Here are some of Graham’s droll drawings and the selections (or excerpts) they accompany.

Paternal disillusionment

Needles and pin, needles, and pins,/ When a man marries his trouble begins;/ Blankets and sheets, blankets and sheets,/ When a man marries he’s bothered wi’ geits [children]

Traditional

Paternal schizophrenia

Thou enviable being!/ No storms, no clouds, in thy blue sky forseeing,/ Play on, play on,/ My elfin John!/ Toss the light ball—bestride the stick–/ (I knew so many cakes would make him sick!) With fancies buoyant as the thistledown,/ Promptin the face grotesque, and antic brisk/ With many a lamblike frisk–/ (He’s got the scisssors, snipping at your gown!)/  Thou pretty opening rose!/ (Go to your mother, child, and wipe your nose!)/ Balmy, and breathing music like the South,’ (He really brings my heart into my mouth!)/ Fresh as the morn, and brilliant as its star–/ (I wish that window had an iron bar!)/ Bold as the hawk, yet gentle as the dove–/ (I tell you what, my love,/ I cannot write, unless he’s sent above!)

Thomas Hood, “Parental Ode to my Son, Aged Three Years and Five Months,” Blackwood’s Magazine, Feb. 1837.

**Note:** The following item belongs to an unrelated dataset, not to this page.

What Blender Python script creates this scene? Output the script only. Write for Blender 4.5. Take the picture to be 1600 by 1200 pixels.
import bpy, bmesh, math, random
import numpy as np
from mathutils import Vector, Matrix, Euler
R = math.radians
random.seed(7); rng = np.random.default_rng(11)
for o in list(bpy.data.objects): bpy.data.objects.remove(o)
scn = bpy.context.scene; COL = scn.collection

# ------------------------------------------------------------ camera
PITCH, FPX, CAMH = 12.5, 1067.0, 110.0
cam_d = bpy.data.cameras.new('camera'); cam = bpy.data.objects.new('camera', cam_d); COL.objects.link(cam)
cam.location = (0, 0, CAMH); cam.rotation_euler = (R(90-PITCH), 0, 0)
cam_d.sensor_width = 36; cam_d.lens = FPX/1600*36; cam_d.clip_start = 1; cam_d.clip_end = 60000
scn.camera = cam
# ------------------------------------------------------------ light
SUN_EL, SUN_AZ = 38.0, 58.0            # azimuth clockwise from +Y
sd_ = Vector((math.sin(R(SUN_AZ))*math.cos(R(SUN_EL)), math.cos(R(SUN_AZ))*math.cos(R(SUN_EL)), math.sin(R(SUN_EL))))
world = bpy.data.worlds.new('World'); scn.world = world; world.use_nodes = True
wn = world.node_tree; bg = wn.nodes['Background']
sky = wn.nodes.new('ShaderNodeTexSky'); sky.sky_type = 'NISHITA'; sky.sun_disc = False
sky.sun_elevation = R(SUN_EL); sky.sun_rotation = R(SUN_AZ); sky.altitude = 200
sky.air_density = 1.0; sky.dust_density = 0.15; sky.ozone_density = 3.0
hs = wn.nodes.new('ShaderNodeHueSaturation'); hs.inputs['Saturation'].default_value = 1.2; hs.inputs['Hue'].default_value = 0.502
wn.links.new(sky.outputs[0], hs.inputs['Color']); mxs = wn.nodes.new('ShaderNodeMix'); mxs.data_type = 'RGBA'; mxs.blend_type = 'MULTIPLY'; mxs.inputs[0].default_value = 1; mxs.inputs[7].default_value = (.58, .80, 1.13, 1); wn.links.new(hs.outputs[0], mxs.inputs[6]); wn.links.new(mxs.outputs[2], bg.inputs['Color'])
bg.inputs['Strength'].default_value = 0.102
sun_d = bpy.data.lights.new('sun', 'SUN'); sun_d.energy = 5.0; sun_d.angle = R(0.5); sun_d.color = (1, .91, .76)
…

An Old Bachelor’s Meditation

What a lot of nasty little ugly babies in the streets,/ Being wheeled about in those confounded little chairs one meets!/ I mean those Perambulators, pushed by stupid, careless, blind,/ Lazy dawdling, idle, addle-headed servant girls behind./ Litte screaming chits of creatures, little wryfaced roaring brats,/ With their little absurd bows and feathers in their silly hats,/ Foolish little coats and jackets, flimsy little fancy frocks:/ Chubby faces, turned-up noses, and preposterous curly locks! 

“Perambulators and Pedestrians or, Mr. Crosswig’s Annoyance”

Toilet-training: The victim’s view

Who took me from my nice warm cot,/ And sat me on the cold cold pot/ Whether I wanted to or not?/  My Mother.

A parody of the classic19th-century poem on female self-sacrifice by Ann Taylor, “My Mother.”

Learning from mistakes

Once the pixies stole a baby,/ But it’s only fair to say/ That they very soon returned it,/ And on the very self-same day: /Who blames ‘em? 

Anon. Recitations, ed. B. Heitland, 1919.